Libero, 22 febbraio 2018
Il buco nero Inps. Calano i superstiti di guerra ma lievitano le loro pensioni
Altro che riforma indispensabile e imminente delle pensioni. A giudicare dai numeri ci sarebbe da mandare i lavoratori italiani in pensione addirittura prima, almeno considerando quelli che realmente hanno effettuato i versamenti. Peccato che poi nel calderone della spesa previdenziale ci finisca un po’ di tutto: dalle pensioni degli operai a quelle dei ministeriali, dall’assegno per gli invalidi a quello per i sacerdoti e dei superstiti di guerra. Le pensioni di guerra (dirette e indirette), a fine 2016 sono costate 1.301,8 milioni di euro, in lieve crescita rispetto ai 1.299,4 del 2015. E questo nonostante siano diminuiti i trattamenti (da 202.824 del 2015 ai 189.287 in pagamento lo scorso anno.
Un minestrone di uscite inevitabilmente confuso che lievita. Ma non certo per colpa degli aspiranti pensionati.
Il tradizionale “Bilancio sulla previdenza” realizzato dal centro Studi Itineriari Previdenziali guidato da Alberto Brambilla (giunto alla quinta edizione), rimette in colonna entrate e uscite e soprattutto consente di spacchettare la mera spesa previdenziale (che se lo Stato avesse versato negli anni i contributi per i propri dipendenti sarebbe più che in attivo), da quella assistenziale.
ENTRATE IN AUMENTO
Nel 2016 snocciola il professor Brambilla presentando il Rapporto «la spesa pensionistica italiana relativa a tutte le gestioni ha raggiunto i 218.504 milioni di euro, mentre le entrate contributive sono state pari a 196.522 milioni di euro, per un saldo negativo di 21.981 milioni». Ma attenzione «a pesare sul disavanzo, in particolare, la gestione dei dipendenti pubblici, che evidenzia un passivo di ben 29,34 miliardi parzialmente compensato dall’attivo di 2,22 miliardi del Fondo pensione lavoratori dipendenti, il maggior fondo italiano, e dai 6,6 miliardi della gestione dei parasubordinati. Emergono dal quinto Rapporto dati eclatanti: ad esempio che sull’onda del lieve miglioramento della fase congiunturale aumentano «del 2,71% i contributi versati» e quindi si «riduce di 4,56 miliardi il saldo negativo di oltre 26 miliardi registrato nel 2015».
IL PICCO 2008
Se è vero che nel 2016 il numero dei pensionati (16.064.508 unità), ha raggiunto il «punto più basso dopo il picco del 2008» (per effetto dei blocchi imposti dalle diverse riforme), l’andamento sdi segno avverso dell’occupazione ha contribuito a migliorare i conti previdenziali. Lo scorso anno scandisce Brambilla è stato «raggiunto il livello massimo nel rapporto tra occupati e pensionati, dato fondamentale per la tenuta di un sistema pensionistico. Con un numero di prestazioni in pagamento in diminuzione». Il rapporto tra numero di prestazioni in pagamento e numero di pensionati sia pari a 1,43, dato più elevato dal 1997, il rapporto tra numero di prestazioni in pagamento e popolazione tocca invece quota 2,638», insomma, è in pagamento almeno una pensione per famiglia e spesso si tratta di prestazioni assistenziali, vale a dire senza o con pochi contributi versati.

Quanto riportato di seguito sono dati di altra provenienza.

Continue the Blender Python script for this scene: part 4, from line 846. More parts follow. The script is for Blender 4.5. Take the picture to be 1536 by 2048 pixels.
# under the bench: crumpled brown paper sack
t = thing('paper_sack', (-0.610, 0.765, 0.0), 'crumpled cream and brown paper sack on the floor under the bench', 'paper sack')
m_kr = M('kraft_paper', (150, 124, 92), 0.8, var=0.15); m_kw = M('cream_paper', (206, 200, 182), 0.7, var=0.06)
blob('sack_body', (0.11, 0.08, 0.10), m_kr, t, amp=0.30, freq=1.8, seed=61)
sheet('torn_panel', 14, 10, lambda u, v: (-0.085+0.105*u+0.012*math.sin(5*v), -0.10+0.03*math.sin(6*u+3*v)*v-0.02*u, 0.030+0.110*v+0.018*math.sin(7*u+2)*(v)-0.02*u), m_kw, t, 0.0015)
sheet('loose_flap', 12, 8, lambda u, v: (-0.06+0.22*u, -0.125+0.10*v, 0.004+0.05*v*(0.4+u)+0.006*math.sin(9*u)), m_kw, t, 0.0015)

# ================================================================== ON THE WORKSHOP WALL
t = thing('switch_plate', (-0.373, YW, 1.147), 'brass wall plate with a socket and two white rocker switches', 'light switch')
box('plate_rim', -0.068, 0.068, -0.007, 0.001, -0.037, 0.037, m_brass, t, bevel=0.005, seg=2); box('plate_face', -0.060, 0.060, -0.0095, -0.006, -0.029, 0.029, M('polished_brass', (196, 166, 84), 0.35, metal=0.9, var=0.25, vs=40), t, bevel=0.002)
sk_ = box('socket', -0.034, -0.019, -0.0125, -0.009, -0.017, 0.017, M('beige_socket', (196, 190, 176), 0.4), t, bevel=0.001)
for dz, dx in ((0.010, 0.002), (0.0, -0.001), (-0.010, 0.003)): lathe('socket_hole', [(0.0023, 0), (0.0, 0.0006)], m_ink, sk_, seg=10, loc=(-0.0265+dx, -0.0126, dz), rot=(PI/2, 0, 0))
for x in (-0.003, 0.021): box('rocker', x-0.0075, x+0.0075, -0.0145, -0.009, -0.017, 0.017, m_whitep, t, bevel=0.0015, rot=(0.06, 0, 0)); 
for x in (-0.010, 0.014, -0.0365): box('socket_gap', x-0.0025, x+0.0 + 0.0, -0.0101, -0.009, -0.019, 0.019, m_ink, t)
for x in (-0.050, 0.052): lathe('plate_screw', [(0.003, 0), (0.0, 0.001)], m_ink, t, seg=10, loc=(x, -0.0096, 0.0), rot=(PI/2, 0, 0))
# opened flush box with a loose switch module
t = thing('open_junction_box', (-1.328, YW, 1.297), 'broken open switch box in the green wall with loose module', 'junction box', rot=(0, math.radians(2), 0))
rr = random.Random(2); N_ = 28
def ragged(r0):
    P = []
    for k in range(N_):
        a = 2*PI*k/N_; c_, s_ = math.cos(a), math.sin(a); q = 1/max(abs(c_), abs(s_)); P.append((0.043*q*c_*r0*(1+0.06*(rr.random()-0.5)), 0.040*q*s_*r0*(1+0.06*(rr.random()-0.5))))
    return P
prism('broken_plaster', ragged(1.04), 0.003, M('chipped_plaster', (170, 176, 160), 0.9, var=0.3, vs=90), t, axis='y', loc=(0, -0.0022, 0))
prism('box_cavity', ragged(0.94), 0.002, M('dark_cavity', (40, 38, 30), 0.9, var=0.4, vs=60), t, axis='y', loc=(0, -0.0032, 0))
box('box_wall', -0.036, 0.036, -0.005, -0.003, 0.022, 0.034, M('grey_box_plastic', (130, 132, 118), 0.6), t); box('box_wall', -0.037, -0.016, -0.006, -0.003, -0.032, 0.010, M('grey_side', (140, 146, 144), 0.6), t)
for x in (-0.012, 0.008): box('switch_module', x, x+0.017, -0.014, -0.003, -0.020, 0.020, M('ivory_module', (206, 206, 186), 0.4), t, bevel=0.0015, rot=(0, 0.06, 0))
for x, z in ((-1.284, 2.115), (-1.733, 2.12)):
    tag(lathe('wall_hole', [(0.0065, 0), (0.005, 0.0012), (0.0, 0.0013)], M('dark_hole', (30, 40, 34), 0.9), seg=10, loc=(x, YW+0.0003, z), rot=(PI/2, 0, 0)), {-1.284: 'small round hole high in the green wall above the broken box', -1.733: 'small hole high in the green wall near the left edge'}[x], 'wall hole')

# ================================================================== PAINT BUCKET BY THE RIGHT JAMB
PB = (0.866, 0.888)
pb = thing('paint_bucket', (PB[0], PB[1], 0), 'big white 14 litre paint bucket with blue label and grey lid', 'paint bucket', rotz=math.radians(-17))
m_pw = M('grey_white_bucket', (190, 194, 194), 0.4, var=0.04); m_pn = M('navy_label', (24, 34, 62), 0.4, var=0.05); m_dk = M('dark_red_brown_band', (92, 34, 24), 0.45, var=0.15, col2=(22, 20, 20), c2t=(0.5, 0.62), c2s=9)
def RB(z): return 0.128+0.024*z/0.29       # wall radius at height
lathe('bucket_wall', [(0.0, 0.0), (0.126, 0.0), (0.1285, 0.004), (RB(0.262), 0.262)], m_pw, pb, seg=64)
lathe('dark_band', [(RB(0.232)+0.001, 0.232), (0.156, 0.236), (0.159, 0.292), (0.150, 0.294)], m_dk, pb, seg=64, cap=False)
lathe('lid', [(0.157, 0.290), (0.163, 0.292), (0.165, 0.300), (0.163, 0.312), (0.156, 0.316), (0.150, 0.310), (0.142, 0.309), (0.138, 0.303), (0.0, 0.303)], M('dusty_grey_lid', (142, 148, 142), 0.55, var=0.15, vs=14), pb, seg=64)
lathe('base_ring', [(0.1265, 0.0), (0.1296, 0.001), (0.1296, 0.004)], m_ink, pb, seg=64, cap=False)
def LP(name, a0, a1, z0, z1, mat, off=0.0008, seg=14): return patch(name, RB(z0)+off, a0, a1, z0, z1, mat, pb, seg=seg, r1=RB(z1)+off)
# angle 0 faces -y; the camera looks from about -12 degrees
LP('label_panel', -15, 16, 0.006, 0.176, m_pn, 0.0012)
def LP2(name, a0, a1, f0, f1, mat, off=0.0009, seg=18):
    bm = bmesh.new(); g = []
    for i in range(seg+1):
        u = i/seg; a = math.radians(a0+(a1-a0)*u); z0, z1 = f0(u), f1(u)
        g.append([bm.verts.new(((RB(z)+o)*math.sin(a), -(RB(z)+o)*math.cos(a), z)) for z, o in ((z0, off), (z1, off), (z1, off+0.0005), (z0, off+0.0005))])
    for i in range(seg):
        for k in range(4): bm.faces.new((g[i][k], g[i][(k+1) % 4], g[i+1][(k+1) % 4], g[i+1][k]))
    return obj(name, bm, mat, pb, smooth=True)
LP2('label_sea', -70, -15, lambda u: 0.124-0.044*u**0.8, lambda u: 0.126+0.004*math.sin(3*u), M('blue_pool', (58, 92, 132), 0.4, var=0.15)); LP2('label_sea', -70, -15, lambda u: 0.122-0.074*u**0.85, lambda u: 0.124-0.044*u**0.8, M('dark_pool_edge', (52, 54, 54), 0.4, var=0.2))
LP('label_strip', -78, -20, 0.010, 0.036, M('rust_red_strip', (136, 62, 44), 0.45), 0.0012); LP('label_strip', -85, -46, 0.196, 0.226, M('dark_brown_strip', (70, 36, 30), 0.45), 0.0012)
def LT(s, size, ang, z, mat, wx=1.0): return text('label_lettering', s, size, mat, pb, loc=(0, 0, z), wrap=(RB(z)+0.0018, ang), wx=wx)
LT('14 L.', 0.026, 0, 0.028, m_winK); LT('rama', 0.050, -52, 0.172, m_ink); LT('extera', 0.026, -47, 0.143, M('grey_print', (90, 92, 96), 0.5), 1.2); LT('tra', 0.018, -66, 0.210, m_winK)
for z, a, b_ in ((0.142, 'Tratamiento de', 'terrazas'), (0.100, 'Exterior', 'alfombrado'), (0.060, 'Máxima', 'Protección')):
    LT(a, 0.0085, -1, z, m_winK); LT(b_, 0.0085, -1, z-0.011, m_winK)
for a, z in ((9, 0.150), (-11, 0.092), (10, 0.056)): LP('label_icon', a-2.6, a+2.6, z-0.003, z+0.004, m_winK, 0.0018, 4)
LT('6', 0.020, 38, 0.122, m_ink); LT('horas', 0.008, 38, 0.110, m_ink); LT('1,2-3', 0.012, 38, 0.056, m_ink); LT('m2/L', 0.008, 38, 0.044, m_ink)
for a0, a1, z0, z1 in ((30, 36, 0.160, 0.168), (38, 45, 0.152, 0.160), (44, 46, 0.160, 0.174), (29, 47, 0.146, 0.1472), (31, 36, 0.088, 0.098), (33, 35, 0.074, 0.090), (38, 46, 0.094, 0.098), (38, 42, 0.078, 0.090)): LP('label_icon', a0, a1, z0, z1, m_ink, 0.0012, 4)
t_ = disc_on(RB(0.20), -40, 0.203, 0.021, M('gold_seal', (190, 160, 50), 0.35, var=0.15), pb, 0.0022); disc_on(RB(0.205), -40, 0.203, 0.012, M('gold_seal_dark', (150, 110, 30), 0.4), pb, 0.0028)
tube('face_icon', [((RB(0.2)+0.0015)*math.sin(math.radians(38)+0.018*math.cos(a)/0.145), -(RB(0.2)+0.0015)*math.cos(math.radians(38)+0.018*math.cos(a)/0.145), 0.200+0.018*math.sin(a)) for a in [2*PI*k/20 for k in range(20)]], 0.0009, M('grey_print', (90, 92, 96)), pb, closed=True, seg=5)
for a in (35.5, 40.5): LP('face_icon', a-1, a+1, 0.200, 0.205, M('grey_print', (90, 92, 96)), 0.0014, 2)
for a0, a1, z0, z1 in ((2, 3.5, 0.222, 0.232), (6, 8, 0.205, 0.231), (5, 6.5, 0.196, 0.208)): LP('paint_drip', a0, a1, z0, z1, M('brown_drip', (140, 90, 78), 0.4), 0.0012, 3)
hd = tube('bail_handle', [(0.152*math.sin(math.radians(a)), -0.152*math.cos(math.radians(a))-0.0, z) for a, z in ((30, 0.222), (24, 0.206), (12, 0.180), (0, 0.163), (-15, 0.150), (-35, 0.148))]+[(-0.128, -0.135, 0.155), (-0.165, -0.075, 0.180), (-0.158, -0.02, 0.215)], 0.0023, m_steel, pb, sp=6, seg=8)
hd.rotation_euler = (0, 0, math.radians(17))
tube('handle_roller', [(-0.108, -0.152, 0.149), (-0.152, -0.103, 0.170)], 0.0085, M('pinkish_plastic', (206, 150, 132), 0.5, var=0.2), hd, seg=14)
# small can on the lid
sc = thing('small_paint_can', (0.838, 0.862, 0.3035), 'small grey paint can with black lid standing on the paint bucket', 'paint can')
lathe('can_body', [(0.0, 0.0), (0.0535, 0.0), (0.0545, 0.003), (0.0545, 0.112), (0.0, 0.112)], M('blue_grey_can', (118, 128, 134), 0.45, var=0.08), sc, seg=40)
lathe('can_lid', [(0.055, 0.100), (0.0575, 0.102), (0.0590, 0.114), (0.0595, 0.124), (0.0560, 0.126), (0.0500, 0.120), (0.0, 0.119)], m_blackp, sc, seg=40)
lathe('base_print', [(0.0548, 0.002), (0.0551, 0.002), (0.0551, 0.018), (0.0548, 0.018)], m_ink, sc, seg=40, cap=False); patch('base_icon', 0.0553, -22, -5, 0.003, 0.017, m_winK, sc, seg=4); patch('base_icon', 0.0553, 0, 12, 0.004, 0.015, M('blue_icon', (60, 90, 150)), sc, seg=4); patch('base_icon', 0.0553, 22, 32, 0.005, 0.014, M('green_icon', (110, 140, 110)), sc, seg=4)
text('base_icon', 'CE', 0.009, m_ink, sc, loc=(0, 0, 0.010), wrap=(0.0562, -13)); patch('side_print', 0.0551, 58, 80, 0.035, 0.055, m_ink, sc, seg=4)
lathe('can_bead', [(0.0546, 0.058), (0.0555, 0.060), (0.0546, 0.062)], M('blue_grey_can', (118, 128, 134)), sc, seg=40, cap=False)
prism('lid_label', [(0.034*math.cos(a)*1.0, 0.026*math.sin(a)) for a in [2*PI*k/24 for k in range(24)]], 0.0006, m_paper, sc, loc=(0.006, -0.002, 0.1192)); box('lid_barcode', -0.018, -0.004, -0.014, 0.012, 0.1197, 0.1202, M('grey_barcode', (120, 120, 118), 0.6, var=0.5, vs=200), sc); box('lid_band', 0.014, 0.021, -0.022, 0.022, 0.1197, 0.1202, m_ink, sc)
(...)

Brambilla sottolinea nel pieno di una campagna elettorale fatta di promesse e rassicurazioni previdenziali future che è «indispensabile fare chiarezza» partendo dai numeri che evidenziano «che la spesa per le pensioni sia assolutamente sotto controllo». Il problema, semmaièchesu16 milioni di tratttamenti in vigore più della metà sono totalmente o parzialmente assistiti dallo Stato. La spesa aggregata in Italia per sanità, previdenza e assistenza ammonta a 452 miliardi, il 57,32% delle entrate (830 miliardi). Un valore «più alto di quello raggiunto dalla Svezia, considerata la patria del welfare», sintetizza il Rapporto sfatando così un altro luogo comune.